Panzerlang Posted June 16, 2023 Posted June 16, 2023 The answer is probably obvious but I'm wondering if anyone has connected two VR headsets to the same PC, such that two people can 'share' a cockpit. I'm thinking in terms of taking friends for joyrides.
firdimigdi Posted June 16, 2023 Posted June 16, 2023 While you can connect two headsets it's not going to work like you think or hope it would. Everything, from the VR runtime to the game rendering is going to get in the way. 1
Solmyr Posted June 17, 2023 Posted June 17, 2023 The hell of a PC you must have only to be able to have such an idea ! ??
Guest Posted June 18, 2023 Posted June 18, 2023 11 hours ago, Solmyr said: The hell of a PC you must have only to be able to have such an idea ! ?? It wouldn't double the GPU's work, the output is kind of like a radio transmission, it doesn't matter how many radios are listening in.

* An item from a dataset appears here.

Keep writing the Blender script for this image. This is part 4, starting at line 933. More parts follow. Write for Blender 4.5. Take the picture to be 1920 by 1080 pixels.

Voyager Posted June 18, 2023 Posted June 18, 2023 21 hours ago, Hetzer-JG51 said: It wouldn't double the GPU's work, the output is kind of like a radio transmission, it doesn't matter how many radios are listening in. It would double the work, because you need the renders to be oriented to the individual viewer's orientation, or it becomes extremely disorienting. I've run into a game that has a benchmark test where the camera look angle is controlled by the benchmark, and running it in VR is one of the more uncomfortable VR experiences I have had. I have not yet gotten motion sick, even in some cases where half the people in the plane filled their air bags, but that was really not fun, even for me. Your best bet for a 'ride-along' would be a two seater aircraft, like the Flying Circus Bristol, or some of the two seat trainers from one of the jet oriented flight sims. 1
Guest Posted June 19, 2023 Posted June 19, 2023 2 hours ago, Voyager said: It would double the work, because you need the renders to be oriented to the individual viewer's orientation, or it becomes extremely disorienting. I've run into a game that has a benchmark test where the camera look angle is controlled by the benchmark, and running it in VR is one of the more uncomfortable VR experiences I have had. I have not yet gotten motion sick, even in some cases where half the people in the plane filled their air bags, but that was really not fun, even for me. Your best bet for a 'ride-along' would be a two seater aircraft, like the Flying Circus Bristol, or some of the two seat trainers from one of the jet oriented flight sims. I was thinking the headset's hardware does that. I'm assuming it could work only with different headsets (not the same brand), to avoid the issue of one instance of software trying to run two headsets simultaneously. Once I have my Crystal I'll give it a go and see what happens.